The value of an IP is what it is. It doesn't know who threw it.
   103. karlmagnus Posted: August 12, 2005 at 04:57 PM (#1541562)
Correct me if I've blown Sabermetrics 101, but I thought that pitching was more valuable now because fielding was so much better, with percentages of .97 or .98, that there was less variation, so better pitching made more difference. If you have a team full of Levi Meyerles fielding, outs will be pure luck anyway, so it doesn't matter who picthes.
   104. Chris Cobb Posted: August 12, 2005 at 05:33 PM (#1541623)
The value of an IP is what it is. It doesn't know who threw it.

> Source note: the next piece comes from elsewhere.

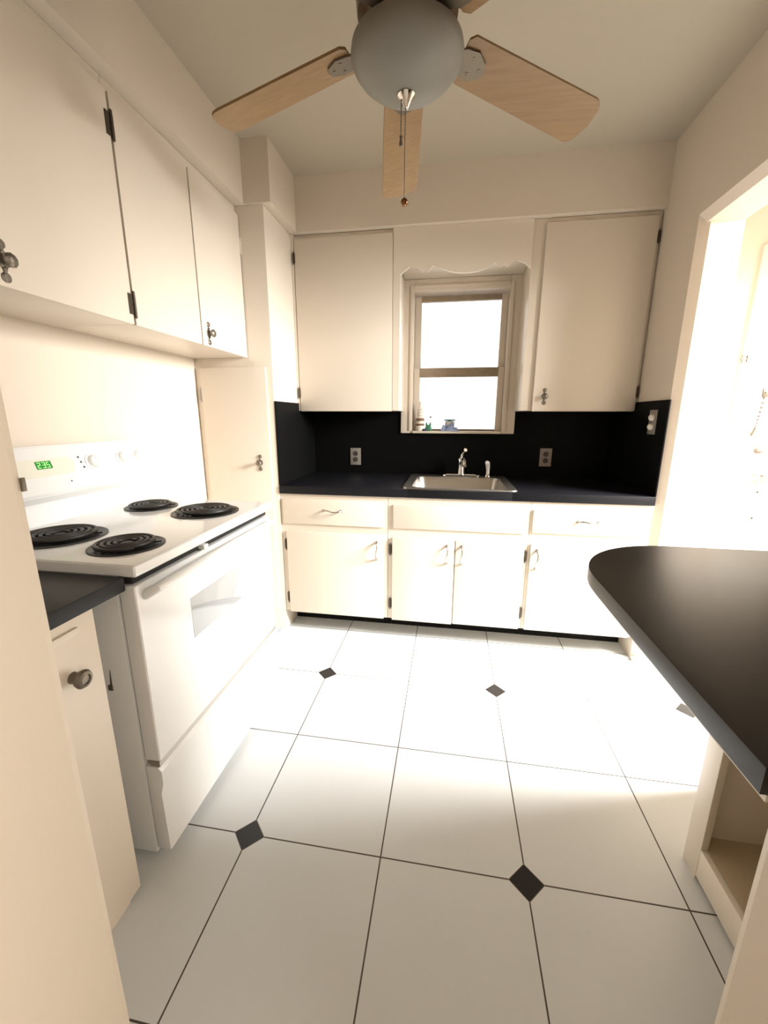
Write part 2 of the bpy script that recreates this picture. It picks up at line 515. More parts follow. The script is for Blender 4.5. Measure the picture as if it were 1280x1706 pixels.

As Karl says, it's a matter of who gets responsibility for the outs. Pitchers throw fewer innings now because the work harder on every at bat, and part of the reason that they work harder is because they make more of the difference: more K's, more home runs, less variation in fielding talent behind them all mean that more responsibility for run prevention rests with pitchers.
   105. sunnyday2 Posted: August 12, 2005 at 06:30 PM (#1541732)
I'm going to estimate that IP by starting pitchers have declined about 30 percent--from around 350 to 250 by league leaders, e.g.--in my lifetime. That's not just a decline from 9 IP per game to 6, but rather a combination of, say, 1 less IP per game plus the change from 4 to 5 man rotations.

Has anybody given thought to some sort of quantitative measure of how much more responsibility the pitcher has for differential outs today? (I say "differential outs" because as fielding gets better you could argue that the fielders are more important and the pitchers less; the retort being that, yes, but that's the same for most pitchers [the ones who don't have Derek Jeter behind them at SS ;-)]).

Just for the record, I gave 50 percent of pitching WS pre-1893 to fielders. After that I treat them all the same. What specific adjustments would you make? How has the change progressed through the decades?

To answer that, based on Chris' comment, you'd have to factor in all the DIPs factors plus the changes in differential fielding rates, right? Any other factors? Anybody got a formula for that?
   106. Dr. Chaleeko Posted: August 15, 2005 at 02:55 AM (#1546296)
Karl, good catch on Rivera. If any closer is to ever be seen as a no-brainer, it will likely be Mariano. So many super seasons, lots of post-season heroics (despite two or three big letdowns: 1997, 2001, 2004); mucho national exposure via the Yanks.